We have some things to do at Mahogany that would certainly help us as well. It’s a matter of price.
As price continues to stay up, we’ll take advantage of those opportunities. We did our budget based on some fairly dire assumptions, and hopefully these increases in price make a big difference.
And they do - I mean, if you think about the difference between $26 and $45 oil, it doesn’t take a whole lot of rocket science to figure out the revenues are going to be much better.
Noel Parks
Right, right. Sort of along that same line, on the non-operated side, the price improvement has been us, I guess going into a couple months now, but is there anything from any of your partners, the operators--with the improvement in price, are there any stirrings of any activity maybe coming on the horizon that you didn’t originally plan with the more dire oil assumptions?
Tracy Krohn
Yes, not anything that I could really point a finger to right now. Clearly when we get into better weather months, people pick up activity levels, so we’ll have a little better read on that after this quarter, of course.

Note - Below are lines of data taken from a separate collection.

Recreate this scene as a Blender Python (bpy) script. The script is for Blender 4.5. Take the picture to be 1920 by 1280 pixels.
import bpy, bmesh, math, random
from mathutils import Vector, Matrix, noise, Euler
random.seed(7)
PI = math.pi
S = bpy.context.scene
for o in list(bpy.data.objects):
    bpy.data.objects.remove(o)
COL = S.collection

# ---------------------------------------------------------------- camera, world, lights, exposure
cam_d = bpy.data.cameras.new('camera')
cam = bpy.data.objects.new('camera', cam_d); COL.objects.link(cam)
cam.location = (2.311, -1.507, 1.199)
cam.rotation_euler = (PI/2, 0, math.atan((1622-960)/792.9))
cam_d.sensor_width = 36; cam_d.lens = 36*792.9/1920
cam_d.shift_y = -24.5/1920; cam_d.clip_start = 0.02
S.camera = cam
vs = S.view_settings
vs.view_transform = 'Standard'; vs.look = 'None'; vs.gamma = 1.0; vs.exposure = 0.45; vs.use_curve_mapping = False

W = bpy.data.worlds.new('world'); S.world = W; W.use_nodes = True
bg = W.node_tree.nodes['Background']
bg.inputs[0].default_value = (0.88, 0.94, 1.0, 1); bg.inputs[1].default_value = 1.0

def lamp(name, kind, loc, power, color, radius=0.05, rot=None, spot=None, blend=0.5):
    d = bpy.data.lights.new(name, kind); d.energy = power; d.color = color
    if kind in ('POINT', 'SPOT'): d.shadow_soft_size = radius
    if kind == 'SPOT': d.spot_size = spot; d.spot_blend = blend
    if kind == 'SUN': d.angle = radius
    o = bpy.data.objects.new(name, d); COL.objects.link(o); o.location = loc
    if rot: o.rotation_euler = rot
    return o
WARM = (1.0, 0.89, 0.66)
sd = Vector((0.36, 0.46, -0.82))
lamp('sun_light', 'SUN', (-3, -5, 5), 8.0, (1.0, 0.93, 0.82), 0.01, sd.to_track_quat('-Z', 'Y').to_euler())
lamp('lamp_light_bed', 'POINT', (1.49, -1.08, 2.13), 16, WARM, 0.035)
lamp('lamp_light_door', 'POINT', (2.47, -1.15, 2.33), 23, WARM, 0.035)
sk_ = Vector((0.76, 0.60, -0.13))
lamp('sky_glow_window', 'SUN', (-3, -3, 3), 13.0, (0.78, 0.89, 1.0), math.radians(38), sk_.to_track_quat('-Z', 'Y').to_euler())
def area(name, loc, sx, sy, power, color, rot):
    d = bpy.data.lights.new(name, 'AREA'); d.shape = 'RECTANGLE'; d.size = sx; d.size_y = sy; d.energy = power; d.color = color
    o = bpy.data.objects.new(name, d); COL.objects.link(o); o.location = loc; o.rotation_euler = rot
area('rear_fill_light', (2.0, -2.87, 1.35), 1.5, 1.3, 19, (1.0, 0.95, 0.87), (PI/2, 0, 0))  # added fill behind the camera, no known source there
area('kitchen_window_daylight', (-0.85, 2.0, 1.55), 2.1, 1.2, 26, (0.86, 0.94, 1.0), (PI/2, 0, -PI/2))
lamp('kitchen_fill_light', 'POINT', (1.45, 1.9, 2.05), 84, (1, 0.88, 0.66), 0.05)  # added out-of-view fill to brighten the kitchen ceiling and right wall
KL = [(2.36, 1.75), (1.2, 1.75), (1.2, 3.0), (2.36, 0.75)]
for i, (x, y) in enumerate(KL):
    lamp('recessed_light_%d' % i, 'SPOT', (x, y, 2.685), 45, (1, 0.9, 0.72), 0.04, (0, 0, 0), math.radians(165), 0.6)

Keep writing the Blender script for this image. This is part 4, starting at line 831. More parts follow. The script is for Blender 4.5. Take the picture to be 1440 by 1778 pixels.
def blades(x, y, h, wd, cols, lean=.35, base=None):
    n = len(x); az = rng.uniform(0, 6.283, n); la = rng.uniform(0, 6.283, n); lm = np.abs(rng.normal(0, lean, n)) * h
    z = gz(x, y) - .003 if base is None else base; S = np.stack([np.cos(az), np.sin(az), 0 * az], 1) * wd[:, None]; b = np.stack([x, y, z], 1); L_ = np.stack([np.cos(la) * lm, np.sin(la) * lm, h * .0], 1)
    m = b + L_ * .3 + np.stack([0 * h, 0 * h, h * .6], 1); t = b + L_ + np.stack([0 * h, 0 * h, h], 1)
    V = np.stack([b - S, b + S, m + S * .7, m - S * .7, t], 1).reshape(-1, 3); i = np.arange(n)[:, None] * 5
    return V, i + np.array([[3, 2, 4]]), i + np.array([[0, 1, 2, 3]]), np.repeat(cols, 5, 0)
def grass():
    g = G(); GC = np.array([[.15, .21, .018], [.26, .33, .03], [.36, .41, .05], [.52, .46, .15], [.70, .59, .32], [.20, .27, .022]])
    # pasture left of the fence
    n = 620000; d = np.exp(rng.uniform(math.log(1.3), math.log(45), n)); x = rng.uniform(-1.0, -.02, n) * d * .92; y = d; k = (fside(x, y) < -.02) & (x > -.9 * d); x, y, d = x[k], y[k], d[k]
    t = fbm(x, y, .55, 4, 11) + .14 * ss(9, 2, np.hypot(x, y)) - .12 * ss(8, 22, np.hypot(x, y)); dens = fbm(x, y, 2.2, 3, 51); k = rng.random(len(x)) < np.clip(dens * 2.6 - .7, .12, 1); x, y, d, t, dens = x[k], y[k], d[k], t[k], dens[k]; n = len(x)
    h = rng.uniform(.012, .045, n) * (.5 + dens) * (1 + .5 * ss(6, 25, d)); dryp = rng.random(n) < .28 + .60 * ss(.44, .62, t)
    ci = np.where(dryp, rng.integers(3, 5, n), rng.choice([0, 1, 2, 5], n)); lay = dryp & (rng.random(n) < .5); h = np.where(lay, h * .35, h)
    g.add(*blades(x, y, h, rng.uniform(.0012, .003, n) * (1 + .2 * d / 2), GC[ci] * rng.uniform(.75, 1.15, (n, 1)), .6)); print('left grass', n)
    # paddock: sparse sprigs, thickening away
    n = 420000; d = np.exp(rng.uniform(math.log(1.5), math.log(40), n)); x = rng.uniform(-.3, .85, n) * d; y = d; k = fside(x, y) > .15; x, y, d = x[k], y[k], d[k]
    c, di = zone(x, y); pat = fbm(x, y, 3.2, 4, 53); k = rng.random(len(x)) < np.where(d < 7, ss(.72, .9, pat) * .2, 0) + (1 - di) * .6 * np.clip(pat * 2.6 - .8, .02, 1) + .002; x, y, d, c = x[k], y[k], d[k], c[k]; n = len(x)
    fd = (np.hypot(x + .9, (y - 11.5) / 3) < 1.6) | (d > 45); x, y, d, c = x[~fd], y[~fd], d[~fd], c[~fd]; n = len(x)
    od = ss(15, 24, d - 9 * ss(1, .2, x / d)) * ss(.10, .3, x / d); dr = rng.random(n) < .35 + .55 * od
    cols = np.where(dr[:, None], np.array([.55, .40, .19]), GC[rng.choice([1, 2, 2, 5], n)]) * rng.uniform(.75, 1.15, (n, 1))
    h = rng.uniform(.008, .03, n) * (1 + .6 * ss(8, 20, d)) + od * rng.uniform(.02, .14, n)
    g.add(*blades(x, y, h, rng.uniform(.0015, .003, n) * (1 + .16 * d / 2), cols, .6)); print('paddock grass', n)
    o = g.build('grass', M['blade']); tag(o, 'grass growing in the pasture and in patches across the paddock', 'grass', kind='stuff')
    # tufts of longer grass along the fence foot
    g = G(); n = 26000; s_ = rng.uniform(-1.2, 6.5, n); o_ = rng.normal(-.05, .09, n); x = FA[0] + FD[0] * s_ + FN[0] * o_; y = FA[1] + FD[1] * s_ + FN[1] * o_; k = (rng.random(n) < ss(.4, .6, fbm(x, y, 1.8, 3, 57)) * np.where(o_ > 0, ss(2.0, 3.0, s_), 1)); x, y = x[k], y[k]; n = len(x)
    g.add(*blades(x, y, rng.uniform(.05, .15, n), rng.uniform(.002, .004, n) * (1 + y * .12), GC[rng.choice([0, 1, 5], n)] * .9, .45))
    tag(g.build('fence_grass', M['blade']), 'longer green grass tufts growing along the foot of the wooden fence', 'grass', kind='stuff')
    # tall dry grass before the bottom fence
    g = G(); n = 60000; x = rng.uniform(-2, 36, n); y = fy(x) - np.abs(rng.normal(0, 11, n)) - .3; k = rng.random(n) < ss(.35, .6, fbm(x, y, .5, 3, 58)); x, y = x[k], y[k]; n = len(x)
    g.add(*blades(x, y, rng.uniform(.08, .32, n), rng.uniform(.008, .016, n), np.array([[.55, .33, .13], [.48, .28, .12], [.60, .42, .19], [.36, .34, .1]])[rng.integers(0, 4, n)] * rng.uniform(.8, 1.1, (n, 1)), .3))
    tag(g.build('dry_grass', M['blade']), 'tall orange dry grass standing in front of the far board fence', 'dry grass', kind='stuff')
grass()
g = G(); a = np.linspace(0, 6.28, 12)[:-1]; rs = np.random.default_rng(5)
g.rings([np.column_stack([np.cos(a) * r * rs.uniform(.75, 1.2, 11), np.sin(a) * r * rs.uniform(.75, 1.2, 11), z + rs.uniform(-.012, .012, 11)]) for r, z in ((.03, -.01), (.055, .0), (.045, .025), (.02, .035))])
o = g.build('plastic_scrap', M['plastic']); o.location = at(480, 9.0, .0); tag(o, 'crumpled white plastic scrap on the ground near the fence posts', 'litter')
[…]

I would tell you that there’s still a lot of boats and rigs and stuff stacked up at the mouth of the river and [indiscernible] and everything else, so I’m not seeing a huge movement right now in work activity, but clearly it will get better in our better weather months.
Noel Parks
Great, thanks a lot.
Tracy Krohn
Yes sir, thank you.
Operator
I will now turn the call back to Mr. Krohn for closing remarks.
Tracy Krohn
Well thanks everyone. We appreciate you tuning in, and we’ll be talking to you next quarter, if not sooner.
Thanks so much.
Operator
Ladies and gentlemen, thank you for your participation. This does conclude today’s teleconference.
You may disconnect your lines and have a wonderful day.